GOVERNOS E DESGOVERNOS

Até certo ponto é desconcertante o paradoxo histórico pelo qual todos os grupos humanos necessitam de governantes. Propriamente a pessoa é considerada adulta quando consegue sua autonomia. Isto é, quando é capaz de se governar a si mesma. O fato de ainda hoje os homens necessitarem que outros os governem significa que a humanidade ainda não se tornou adulta. Como esta situação já foi constatada há milênios, ao que parece, a humanidade nunca se libertará de sua infantilidade, e também no futuro se submeterá a governantes.

Somente utopistas extremos propõem o fim de todos os governos. Em contraposição a estes, a maioria dos pensadores, minimamente realistas, em vez de negarem a necessidade de governo, preferem analisar qual seria o melhor sistema de Governo. Neste sentido, são clássicas as considerações do filósofo Platão, no IV século a.C., sobre as formas de governo. Para Platão, as formas básicas de Governo são: democracia, aristocracia e monarquia. Mas estas formas, com o tempo, costumam degenerar: democracia em anarquia; aristocracia em oligarquia; monarquia em tirania. Claro, estes três sistemas de governo, e seus desgovernos, admitem variantes e formas mistas.

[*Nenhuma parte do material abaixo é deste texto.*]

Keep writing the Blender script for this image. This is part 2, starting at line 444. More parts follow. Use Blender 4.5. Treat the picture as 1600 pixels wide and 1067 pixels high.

Desde o Renascimento, e principalmente a partir do Iluminismo, a civilização ocidental optou pela democracia. Ou, ao menos, pelas monarquias constitucionais. Isto não significa que os desgovernos não tenham sido frequentes, com rupturas democráticas, anarquias, ditaduras e tiranias. Mas, mesmo neste redemoinho histórico, a aspiração da humanidade é por uma vida adulta, em que o indivíduo busca uma autonomia responsável, confiando que os governos não sejam dominadores, mas coordenem a solidariedade dos cidadãos. No entender de hoje, a função da democracia seria justamente isto. E, na medida em que esta função não é mais cumprida se multiplicam os problemas. É nesta coesão solidária que se fundamenta o contrato social (a constituição) de qualquer país, coordenado por seus governantes. O Governo destes governantes apenas se legitima na medida em que conseguem firmar a solidariedade entre os cidadãos.

A partir deste princípio de solidariedade, perguntemos até que ponto o nosso Governo se legitima. O Brasil é um país solidário? É solidário um país em que falta saúde, educação, justiça social? Um país em que a maioria dos salários são de fome, em que grande parte vive em favelas miseráveis, em que a violência é uma chaga social, em que não há segurança, em que os assassinatos parecem endêmicos, em que as prisões são um vexame para qualquer humanista, em que a justiça é uma vergonha, em que reina a impunidade, em que as elites políticas e empresariais são corruptas ao extremo, em que os governantes mentem descaradamente ao povo?

É democraticamente legítimo um governante que iludiu votantes ingênuos e ignorantes, através de objetivas mentiras? É ético exigir de um cidadão que obedeça e respeite um chefe mentiroso?

Cada qual poderá, aqui, acrescentar as mazelas da falta de solidariedade que empestam a convivência nacional.

Oh tempos! oh costumes! já proclamava o senador romano Cícero, no 1º. Século, a.C.

Em nosso tempo, brasileiros de todas as cores e de todas as ideologias, é oportuno perguntar: quem deveria fazer a reforma social e política necessária para fundamentar uma vida solidária em nosso País? Com certeza, é urgentíssimo encontrar caminhos que superem nosso desgoverno. Ser governado por mentirosos, corruptos e incompetentes, é lasca!

Inácio Strieder é professor de filosofia - Recife- PE.